As Quaker faith communities across New England, can we still proclaim as Friends did in 1660, “We utterly deny all outward wars and strife and fightings with outward weapons, for any end, or under any pretence whatsoever; and this is our testimony to the whole world...”?

New England Friends are deeply engaged in the education and nurture of youth.  In our youth ministries retreats, at Friends Camp in Maine, Moses Brown School and Lincoln School in Providence, Friends School of Portland, Cambridge Friends School, Friends Center for Children in New Haven, and at Quaker gatherings large and small, children and youth are cherished. In our local meetings and in our families we strive to create communities where all are safe, where all are loved and where all belong.

But our testimony as Friends is not that we can create safe harbors in an otherwise dangerous world. Our testimony is that, wherever we are, we can hear and heed the promise of the voice that speaks in Isaiah 11:9, “They will not hurt or destroy on all my holy mountain... .”

We affirm that the whole world is the Holy Mountain. As a people called to faithfulness, we strive for a prophetic life that lives as if the Truth is true, that God’s Reign is here, now. Children and youth deserve to be safe in every part of their lives.

Friends, let those of us who are adults tell the children and youth in our lives what we will do to witness to this today—and let our words become actions. 

Let us keep writing letters, making calls, joining demonstrations, and standing up. Let us counter the lie that violence is best met with more violence. Let us risk for love what some so readily risk for hate. Let us advocate for effective laws and regulations to prevent gun violence. Let us join our neighbors and rise with the fierce faith that inspires bold action.  
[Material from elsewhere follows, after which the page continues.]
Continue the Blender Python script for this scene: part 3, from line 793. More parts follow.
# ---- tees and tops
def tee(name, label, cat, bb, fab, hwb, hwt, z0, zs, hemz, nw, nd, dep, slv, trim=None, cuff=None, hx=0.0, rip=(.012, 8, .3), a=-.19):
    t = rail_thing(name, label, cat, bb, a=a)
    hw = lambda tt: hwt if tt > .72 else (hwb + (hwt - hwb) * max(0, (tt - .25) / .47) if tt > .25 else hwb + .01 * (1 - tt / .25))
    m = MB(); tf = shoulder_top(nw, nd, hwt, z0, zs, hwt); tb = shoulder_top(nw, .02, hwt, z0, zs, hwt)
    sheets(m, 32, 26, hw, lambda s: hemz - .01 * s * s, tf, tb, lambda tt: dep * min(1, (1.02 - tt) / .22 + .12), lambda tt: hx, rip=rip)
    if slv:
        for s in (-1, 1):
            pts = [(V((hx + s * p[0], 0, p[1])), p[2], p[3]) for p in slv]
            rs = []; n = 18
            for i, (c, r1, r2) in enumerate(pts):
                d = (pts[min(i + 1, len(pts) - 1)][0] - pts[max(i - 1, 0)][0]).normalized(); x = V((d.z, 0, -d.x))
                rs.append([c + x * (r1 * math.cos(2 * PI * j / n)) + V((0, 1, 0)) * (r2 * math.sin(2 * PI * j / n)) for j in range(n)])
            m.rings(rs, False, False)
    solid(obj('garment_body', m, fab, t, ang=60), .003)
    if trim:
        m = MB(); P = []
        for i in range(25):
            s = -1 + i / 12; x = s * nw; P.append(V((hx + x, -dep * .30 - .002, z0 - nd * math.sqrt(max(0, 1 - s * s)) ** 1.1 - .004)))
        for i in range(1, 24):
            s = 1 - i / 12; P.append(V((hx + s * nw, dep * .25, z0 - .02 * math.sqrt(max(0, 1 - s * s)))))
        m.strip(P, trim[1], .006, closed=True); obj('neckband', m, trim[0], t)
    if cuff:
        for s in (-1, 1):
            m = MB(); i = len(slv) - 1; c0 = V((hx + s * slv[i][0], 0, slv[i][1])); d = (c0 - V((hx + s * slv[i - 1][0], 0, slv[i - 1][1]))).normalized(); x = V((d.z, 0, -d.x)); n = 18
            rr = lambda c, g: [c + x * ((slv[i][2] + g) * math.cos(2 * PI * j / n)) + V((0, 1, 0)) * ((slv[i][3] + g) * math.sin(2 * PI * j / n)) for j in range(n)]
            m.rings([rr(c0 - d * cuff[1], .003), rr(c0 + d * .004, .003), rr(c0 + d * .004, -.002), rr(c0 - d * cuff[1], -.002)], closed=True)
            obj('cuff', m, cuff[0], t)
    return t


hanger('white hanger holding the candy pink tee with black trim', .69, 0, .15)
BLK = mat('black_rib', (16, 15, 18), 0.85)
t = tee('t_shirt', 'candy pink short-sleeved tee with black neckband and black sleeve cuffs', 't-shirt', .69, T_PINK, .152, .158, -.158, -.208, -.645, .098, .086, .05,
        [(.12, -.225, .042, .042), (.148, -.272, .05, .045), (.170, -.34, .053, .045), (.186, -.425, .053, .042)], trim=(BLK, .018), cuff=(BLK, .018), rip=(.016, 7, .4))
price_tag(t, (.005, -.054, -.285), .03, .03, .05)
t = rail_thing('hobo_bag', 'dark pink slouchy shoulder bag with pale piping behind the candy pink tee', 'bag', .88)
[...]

In a blog post, Doreen Dodgen-Magee, a Friend from the Pacific Northwest who has lost family to gun violence, writes:

We can ... take small but powerful steps to usher in ripples of justice, love, and action. While they may seem small, such actions carried out boldly, consistently, and over time can disrupt a system that has become overly passive about violence and ... overly permissive about guns. I must believe that each of us, small and insignificant as we may seem or feel, have a part to play in creating a country and a world where the love of self and other reigns. Where we are willing to stand up for the rights of our neighbors and children to feel and be safe. Where we are willing to have difficult discussions and to listen and to be open to being moved. Where we can communicate effectively about our values, thoughts, and feelings and have the skills to handle the strong emotions of anger and rage. Where we feel capable of handling conflicts within us or between us with our words rather than with weapons.

The foundation of our witness is knowing where to stand—in the Life and Power of God’s Love—and to stand there together; with strength and courage, not giving up.